First step towards sustainability
- Mark Angelo Pineda
- Jun 12, 2021
- 3 min read
Updated: Oct 11, 2021
As a leeway from my afternoon graduate studies readings, I devoted half an hour toasting some sliced bread in the kitchen. In a matter of a month, I learned the fundamentals of cooking home-standard meals, including mixed vegetables, chicken and fish soups, Adobo, and chicken curry, among others. Now, venturing into preparing easy snacks that my family considers edible is where I am expounding. Cooking, surprisingly, is not such a tough job. With working taste buds and experimental hands, I believe anyone can cook.

While toasting bread dressed with butter and white sugar, I did not implement a timer to note when to flip sides. Because I panic when timed, and, guiltily, I do not perceive such as a critical component in my system. If the bread burns, I will spare it from my family and consume it myself, that easy. But upon pondering about how I could have saved several slices from burning, I caught my personal inclination to be the same with other people’s lack of interest. Specifically, our partners' less preference for new interventions because they have a capable and reliable system in place for decades.
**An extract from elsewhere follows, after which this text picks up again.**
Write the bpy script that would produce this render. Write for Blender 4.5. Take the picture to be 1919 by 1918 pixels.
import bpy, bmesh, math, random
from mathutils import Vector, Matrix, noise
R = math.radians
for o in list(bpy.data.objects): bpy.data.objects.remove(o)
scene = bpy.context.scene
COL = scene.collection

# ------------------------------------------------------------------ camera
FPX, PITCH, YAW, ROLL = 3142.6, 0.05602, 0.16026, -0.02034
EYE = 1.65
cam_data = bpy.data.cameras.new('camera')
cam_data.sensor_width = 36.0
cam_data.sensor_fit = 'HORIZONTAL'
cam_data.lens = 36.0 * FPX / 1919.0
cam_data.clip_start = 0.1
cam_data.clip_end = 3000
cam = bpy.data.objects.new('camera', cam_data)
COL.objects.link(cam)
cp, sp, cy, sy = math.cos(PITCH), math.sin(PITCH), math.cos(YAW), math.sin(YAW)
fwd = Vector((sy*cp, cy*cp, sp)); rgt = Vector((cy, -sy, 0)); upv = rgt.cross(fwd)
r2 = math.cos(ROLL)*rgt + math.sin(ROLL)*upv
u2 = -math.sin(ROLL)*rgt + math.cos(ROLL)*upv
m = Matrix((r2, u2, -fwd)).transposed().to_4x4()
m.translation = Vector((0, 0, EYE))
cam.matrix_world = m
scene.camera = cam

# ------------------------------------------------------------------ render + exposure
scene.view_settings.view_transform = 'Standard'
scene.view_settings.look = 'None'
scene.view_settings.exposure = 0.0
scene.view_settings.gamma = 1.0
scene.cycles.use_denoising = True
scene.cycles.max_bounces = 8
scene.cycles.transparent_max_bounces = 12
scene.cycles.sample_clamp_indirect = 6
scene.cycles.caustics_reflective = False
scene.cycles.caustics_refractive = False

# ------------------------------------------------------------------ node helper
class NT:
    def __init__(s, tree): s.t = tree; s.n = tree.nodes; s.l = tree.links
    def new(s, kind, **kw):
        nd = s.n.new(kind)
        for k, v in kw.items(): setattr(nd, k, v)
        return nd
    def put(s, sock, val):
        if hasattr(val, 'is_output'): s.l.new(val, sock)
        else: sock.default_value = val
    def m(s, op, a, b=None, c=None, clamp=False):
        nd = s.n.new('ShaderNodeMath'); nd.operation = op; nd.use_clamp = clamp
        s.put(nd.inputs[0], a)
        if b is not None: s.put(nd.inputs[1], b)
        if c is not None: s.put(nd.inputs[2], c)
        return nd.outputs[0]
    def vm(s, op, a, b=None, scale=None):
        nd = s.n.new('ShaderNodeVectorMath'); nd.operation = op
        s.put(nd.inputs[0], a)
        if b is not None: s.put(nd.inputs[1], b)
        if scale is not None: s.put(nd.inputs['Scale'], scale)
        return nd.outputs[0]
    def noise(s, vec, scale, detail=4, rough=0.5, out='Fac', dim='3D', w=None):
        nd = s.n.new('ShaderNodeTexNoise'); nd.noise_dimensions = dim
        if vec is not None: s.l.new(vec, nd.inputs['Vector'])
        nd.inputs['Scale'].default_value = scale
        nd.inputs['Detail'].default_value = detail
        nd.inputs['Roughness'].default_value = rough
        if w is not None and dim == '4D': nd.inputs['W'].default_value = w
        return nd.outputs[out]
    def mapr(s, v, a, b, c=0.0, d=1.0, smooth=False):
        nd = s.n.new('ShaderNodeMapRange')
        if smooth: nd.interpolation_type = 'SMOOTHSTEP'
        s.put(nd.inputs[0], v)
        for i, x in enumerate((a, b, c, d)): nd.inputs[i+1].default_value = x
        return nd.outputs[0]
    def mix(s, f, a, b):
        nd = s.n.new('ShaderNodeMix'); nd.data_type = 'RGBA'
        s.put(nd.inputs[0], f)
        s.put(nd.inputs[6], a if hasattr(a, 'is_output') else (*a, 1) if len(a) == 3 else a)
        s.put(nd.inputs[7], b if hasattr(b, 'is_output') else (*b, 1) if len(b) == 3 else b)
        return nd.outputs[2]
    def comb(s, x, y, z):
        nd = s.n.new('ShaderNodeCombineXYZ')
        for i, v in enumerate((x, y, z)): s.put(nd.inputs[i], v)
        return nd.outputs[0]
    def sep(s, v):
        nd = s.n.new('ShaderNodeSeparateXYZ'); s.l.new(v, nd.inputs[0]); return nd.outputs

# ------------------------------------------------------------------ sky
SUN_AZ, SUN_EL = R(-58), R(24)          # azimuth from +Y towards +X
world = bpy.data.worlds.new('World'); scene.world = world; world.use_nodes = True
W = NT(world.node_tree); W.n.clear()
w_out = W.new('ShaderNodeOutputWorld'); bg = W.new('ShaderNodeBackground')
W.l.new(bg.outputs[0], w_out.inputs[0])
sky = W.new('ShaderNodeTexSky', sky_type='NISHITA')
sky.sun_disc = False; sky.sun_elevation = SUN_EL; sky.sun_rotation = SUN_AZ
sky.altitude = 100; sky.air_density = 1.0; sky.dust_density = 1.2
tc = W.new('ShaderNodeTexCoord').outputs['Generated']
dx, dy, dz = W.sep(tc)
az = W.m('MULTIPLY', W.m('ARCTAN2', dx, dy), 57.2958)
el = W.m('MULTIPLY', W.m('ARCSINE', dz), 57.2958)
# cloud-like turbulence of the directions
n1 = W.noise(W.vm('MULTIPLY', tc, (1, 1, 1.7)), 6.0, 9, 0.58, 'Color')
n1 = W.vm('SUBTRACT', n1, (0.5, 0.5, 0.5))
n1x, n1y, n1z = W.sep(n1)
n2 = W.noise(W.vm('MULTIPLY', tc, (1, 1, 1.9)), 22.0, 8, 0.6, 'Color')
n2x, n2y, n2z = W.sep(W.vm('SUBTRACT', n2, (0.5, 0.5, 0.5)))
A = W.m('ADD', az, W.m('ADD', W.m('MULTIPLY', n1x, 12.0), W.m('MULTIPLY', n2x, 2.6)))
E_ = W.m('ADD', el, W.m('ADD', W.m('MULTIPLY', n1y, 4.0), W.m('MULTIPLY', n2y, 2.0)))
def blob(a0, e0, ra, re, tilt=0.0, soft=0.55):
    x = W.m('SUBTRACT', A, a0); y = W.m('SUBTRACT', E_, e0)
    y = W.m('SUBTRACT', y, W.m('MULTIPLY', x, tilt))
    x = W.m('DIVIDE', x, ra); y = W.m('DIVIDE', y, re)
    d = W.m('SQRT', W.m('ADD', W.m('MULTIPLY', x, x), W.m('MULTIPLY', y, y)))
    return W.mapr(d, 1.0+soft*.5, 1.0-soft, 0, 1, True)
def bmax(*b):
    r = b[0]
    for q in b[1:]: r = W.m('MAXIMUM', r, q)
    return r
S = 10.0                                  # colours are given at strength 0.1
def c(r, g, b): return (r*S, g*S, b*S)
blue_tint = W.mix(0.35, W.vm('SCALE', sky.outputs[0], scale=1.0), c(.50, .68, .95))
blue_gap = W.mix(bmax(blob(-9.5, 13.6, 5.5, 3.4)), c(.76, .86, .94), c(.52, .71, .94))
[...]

Since I started working for a service-oriented agency, I have acquainted myself with the same frustration my workmates face through the years. To put it plainly, some of the projects we develop and turn over to select farmers do not last long as expected. There is not a single assessment that we do not discuss the term sustainability at work. Because, even up to this day, we are still figuring out how to hit it.
But I dare say we are not far from addressing the term sustainability. My workmates, especially those who coordinate directly on the field with our local agencies, know that their system is not working; hence, devising it is necessary. And it should be as simple as this: involve the program beneficiaries as actual partners for change. I mean including them in conceptualizing and implementing the project. Allow them to propose solutions for everyone to examine and decide. A participatory approach to development interventions is not only necessary to project sustainability. It makes up sustainability.
A participatory approach cuts across every development initiative. I remember someone from work who discouraged me from listening too much to our clientele's opinions on the Education, Information, and Communication materials we produce. When I told her one remark of a farmer I met in the field, she told me to dismiss the idea. She did not blink but insisted that between the farmers and us, we know far better.
I wish I were bolder to counter her argument at that time. But importantly, I hope she knew what she was talking about because clearly, she is missing the entire point of what we are doing.
The peril in how most government agencies go about their work is their trust in archaic methodologies. Despite how failures repeat themselves through the years, they have acknowledged it as a norm and not strive to counter it.
I have sustained my decision to practice actual cooking because I find it a practical skill for myself and my family. In relation, when deciding on a development project, we should be asking what a community needs in the first place. The one that they would pursue even without our help provided they have access to local resources. Such would be a practical investment.
Practicality value will determine sustainability. If we focus on this and not derive pride in what we have given, especially not the cost, our projects could have lasted and not died with the tides. We could have clearly say we are progressing.